A conversation with Veil Machine at Parsons Design & Tech Cloud Salon
“When we pose sex work as a radical art practice, what new worlds are possible?”
That is the central question for Veil Machine, the project of sex worker artists Sybil Fury, Cléo Ouyang, and Empress Wu. Veil Machine creates under the premise that, “At its core, sex work, like artwork, works through the interplay between fantasy and reality, intimacy and lies.”
Last August, Veil Machine presented e-Viction, a 12-hour virtual peep show in protest of new internet censorship laws such as the SESTA-FOSTA and EARN-IT acts, which systematically shuttered any digital space that sex workers turned to for income, community, and mutual resources. The project was created to “defiantly reclaim virtual space for sex workers and other marginalized folks being evicted from online space,” and recreate for its audience the devastating experience of being kicked off the internet by self-destructing at midnight.
In collaboration with Parsons Design & Technology Cloud Salon, Decoding Stigma spoke with Veil Machine about creating digital spaces as an act of resistance, designing paths of discovery, and how making art that implicates opens an opportunity for actionable empathy.

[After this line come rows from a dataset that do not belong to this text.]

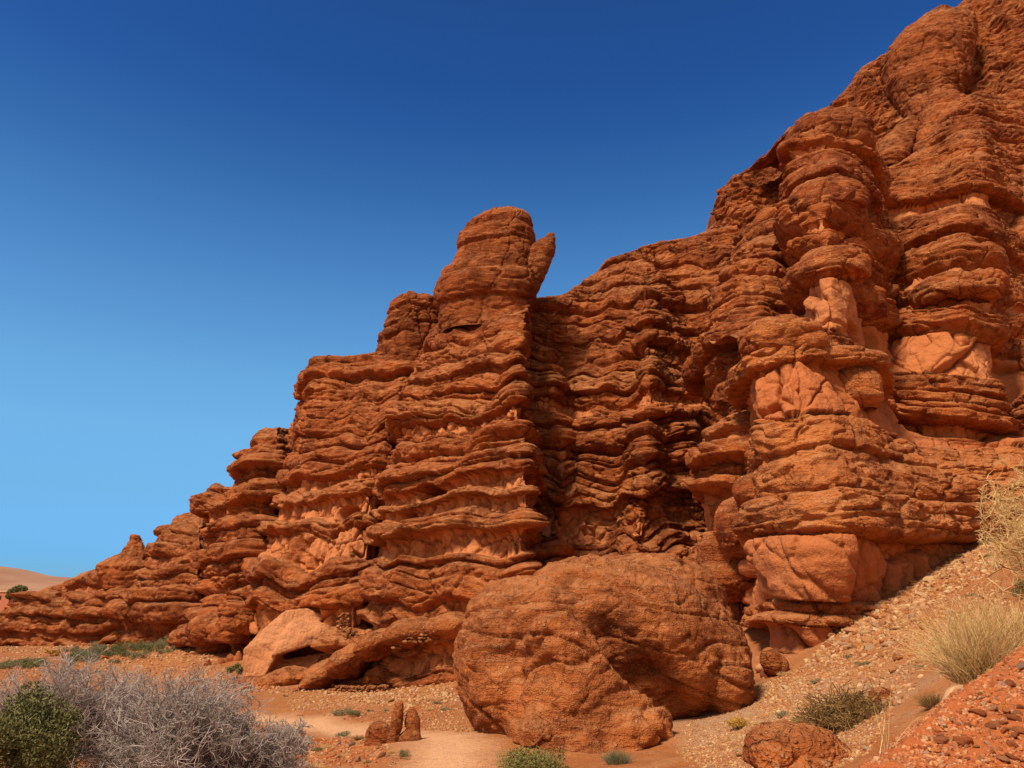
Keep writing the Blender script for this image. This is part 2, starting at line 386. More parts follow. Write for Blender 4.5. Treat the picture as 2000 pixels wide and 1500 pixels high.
def ring(name, levels, mat, parent=None, ratio=0.9, seed=1, step=0.05, spec=(), amp=1.0, rough=1.0, lean=(0, 0), power=2.3, low=0.3, cap=True, **kw):
    """a free-standing mass from horizontal rings: levels (py, xL, xR, Y) from bottom to top"""
    lv = []
    for l in levels:
        py, xl, xr, Y = l[:4]
        a = np.array(at(xl, py, Y)); b = np.array(at(xr, py, Y)); c = (a+b)/2; hw = (b[0]-a[0])/2
        rt = l[4] if len(l) > 4 else ratio
        lv.append((c[2], c[0], c[1], hw, hw*rt))
    lv = np.array(sorted(lv))
    if cap:
        l = lv[-1].copy(); lv = np.vstack([lv, [l[0]+0.10*l[3], l[1], l[2], l[3]*0.55, l[4]*0.55], [l[0]+0.13*l[3], l[1], l[2], 0.001, 0.001]])
    H = lv[-1, 0]-lv[0, 0]; s = np.concatenate([[0], np.cumsum(np.hypot(np.diff(lv[:, 0]), np.diff(lv[:, 3])))])
    nv = max(12, int(s[-1]/step)); q = pchip(s, lv, np.linspace(0, s[-1], nv))
    nu = max(24, int(2*math.pi*lv[:, 3].max()/step)); th = np.linspace(0, 2*math.pi, nu, endpoint=False)
    ct, st = np.cos(th), np.sin(th); e_ = 2/power
    cx = np.sign(ct)*abs(ct)**e_; sy = np.sign(st)*abs(st)**e_
    S = np.zeros((nu, nv, 3))
    S[..., 0] = q[:, 1]+cx[:, None]*q[:, 3]; S[..., 1] = q[:, 2]+sy[:, None]*q[:, 4]; S[..., 2] = q[:, 0]
    Sp = np.concatenate([S[-1:], S, S[:1]], 0)
    du = (Sp[2:]-Sp[:-2]); dv = np.gradient(S, axis=1); n = np.cross(du, dv)
    n /= np.linalg.norm(n, axis=2)[..., None]+1e-9
    n[:, -2:] = (0, 0, 1)
    z0 = lv[0, 0]
    def zfun(py): return np.array(at(0.5*(levels[0][1]+levels[0][2]), py, levels[0][3]))[2]
    beds = bedlist(z0, lv[-1, 0], list(spec), seed, zfun)
    U = np.broadcast_to((th*lv[:, 3].max())[:, None], (nu, nv))
    d, mud, tone = strata(S, U, beds, seed*3.7, amp=amp, rough=rough, **kw)
    d = d-d.mean()
    # small masses get gentler weathering
    k = min(1.0, lv[:, 3].max()/2.2)
    P = S+n*(d*k)[..., None]
    P[:, -1] = P[:, -1].mean(0)
    return place(name, P, grid_faces(nu, nv, True), mat, parent, attrs={'mud': mud, 'tone': tone})

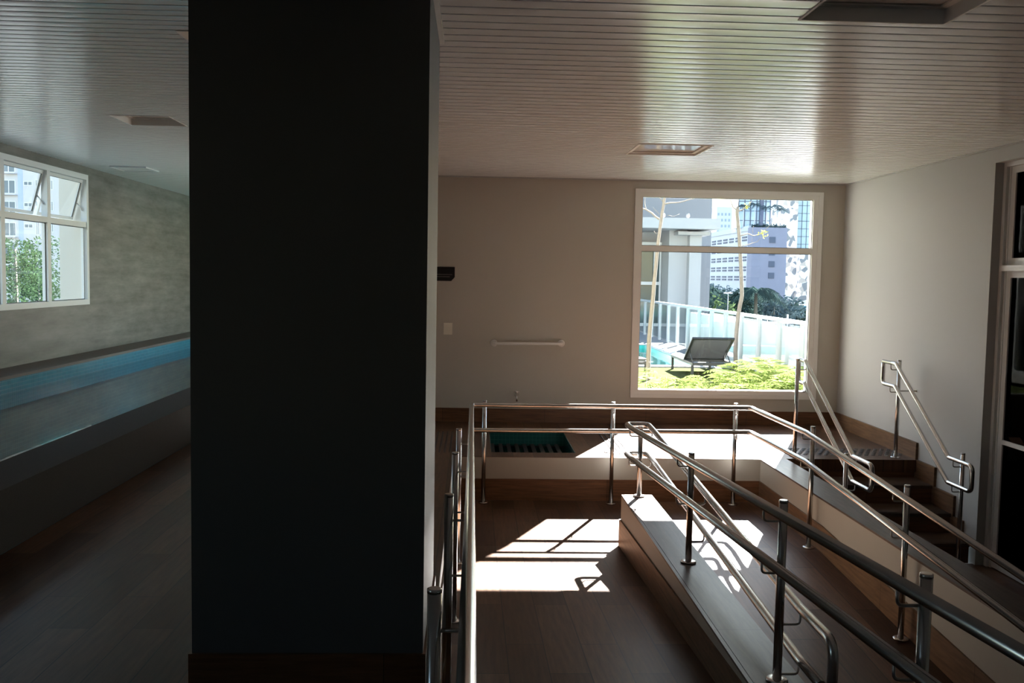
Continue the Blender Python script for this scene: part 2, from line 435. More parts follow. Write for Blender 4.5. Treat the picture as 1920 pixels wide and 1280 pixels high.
# middle curb
mc = struct(MB().box(MX0, MX1, .6, 7.32, -.80, -.014).build('wall_curb_middle', 'cream'))
MB().box(MX0+.022, MX1, .6, 7.32, -.014, 0).build('cap', 'wood_cap', mc)
MB().box(MX0, MX0+.020, .6, 7.32, -.014, -.001).build('edge_strip', 'wood_cap', mc)
b = MB(); b.prism([(1.25, zl(1.25)), (7.32, LAND), (7.32, -.2), (3.95, -.04), (3.0, -.016), (1.25, -.016)], 'x', MX0-.013, MX0)
b.build('skirting', 'wood_yz', mc)
b = MB(); b.prism([(2.0, LOW), (3.0, LOW), (7.2, LAND), (7.32, LAND), (7.32, LAND+.2), (7.2, LAND+.2), (3.0, LOW+.2), (2.0, LOW+.2)], 'x', MX1, MX1+.012)
b.build('skirting', 'wood_yz', mc)
MB().box(MX0-.013, MX1+.012, 7.32, 7.332, LAND, -.2).build('skirting', 'wood_x', mc)
# right curb
rc = struct(MB().box(CX0, CX1, 2.9, YF, -.80, -.014).build('wall_curb_right', 'cream'))
MB().box(CX0, CX1, 2.9, YF, -.014, 0).build('cap', 'wood_cap', rc)
b = MB(); b.prism([(2.9, LOW), (3.0, LOW), (7.2, LAND), (YF-.012, LAND), (YF-.012, -.21), (7.2, -.21), (3.0, LOW+.2), (2.9, LOW+.2)], 'x', CX0-.012, CX0)
b.build('skirting', 'wood_yz', rc)

# stairs ------------------------------------------------------------
s = MB()
for i in range(1, 4):
    y0, z = STEPS[i][0], STEPS[i][1]
    s.box(CX1, RX-.03, y0, STEPS[i-1][0]+.25, z-.03, z)
st = struct(s.build('floor_stairs', 'wood_step'))
r = MB()
for i in range(4):
    z0 = STEPS[i+1][1] if i < 3 else LOW
    r.box(CX1, RX-.03, STEPS[i][0]+.012, STEPS[i][0]+.05, z0, STEPS[i][1]-.0 if i else -.001)
r.build('risers', 'wood_x', st)
# stepped skirting up the right wall and along the upper level
b = MB(); b.prism([(BY-.013, -.01), (BY-.013, .165), (8.90, .165), (8.90, 0), (8.52, 0), (8.52, -.183), (8.15, -.183), (8.15, -.368), (7.99, -.368), (7.99, -.70), (8.9, -.70), (8.9, -.01)], 'x', RX-.025, RX-.0005)
struct(b.build('baseboard_right', 'wood_yz'))
struct(MB().box(-.65, RX-.012, BY-.012, BY, 0, .163).build('baseboard_back', 'wood_x'))

# ceilings ------------------------------------------------------------
PITCH_S, SW = .1182, .1015
LIGHTS_R = [(1.385, 2.035, 8.06, 8.74), (1.405, 2.065, 3.50, 4.17)]
LIGHTS_L = [(-3.81, -3.19, 10.06, 10.70), (-2.015, -1.38, 6.50, 7.13)]
SAG = .0013
def curved(m, x0, x1, ya, yb, z, a, b, n=6):
    "one slat with a faintly crowned underside, folded edges and open back"
    mid, hw = (a+b)/2, (b-a)/2; base = len(m.v)
    ys = [ya+(yb-ya)*k/n for k in range(n+1)]
    for x in (x0, x1):
        for y in ys: m.v.append((x, y, z+SAG*((y-mid)/hw)**2))
    for k in range(n):
        m.f.append((base+k, base+k+1, base+n+2+k, base+n+1+k)[::-1]); m.s.append(True)
    for k, y in ((0, ya), (n, yb)):
        p0, p1 = m.v[base+k], m.v[base+n+1+k]
        m.face([p0, p1, (p1[0], y, z+.016), (p0[0], y, z+.016)])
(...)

Watch the full conversation below!
It’s no coincidence that when we were promoting the event, Instagram blocked any post, story, or comment where we tagged Veil Machine’s account. We had to circumvent this censorship by deleting any mention of Veil Machine’s social media handles, further cementing just how necessary this conversation is.
It also leaves us to ask, what does it mean that a corporation can block conversations about topics they deem inappropriate, even when they are to take place in the academic context, where controversial dialogue is supposed to be most protected? And if we can’t have them here, where can we expect to be able to safely challenge what Jillian C York calls the hegemony of Silicon Values, also known as digital colonialism?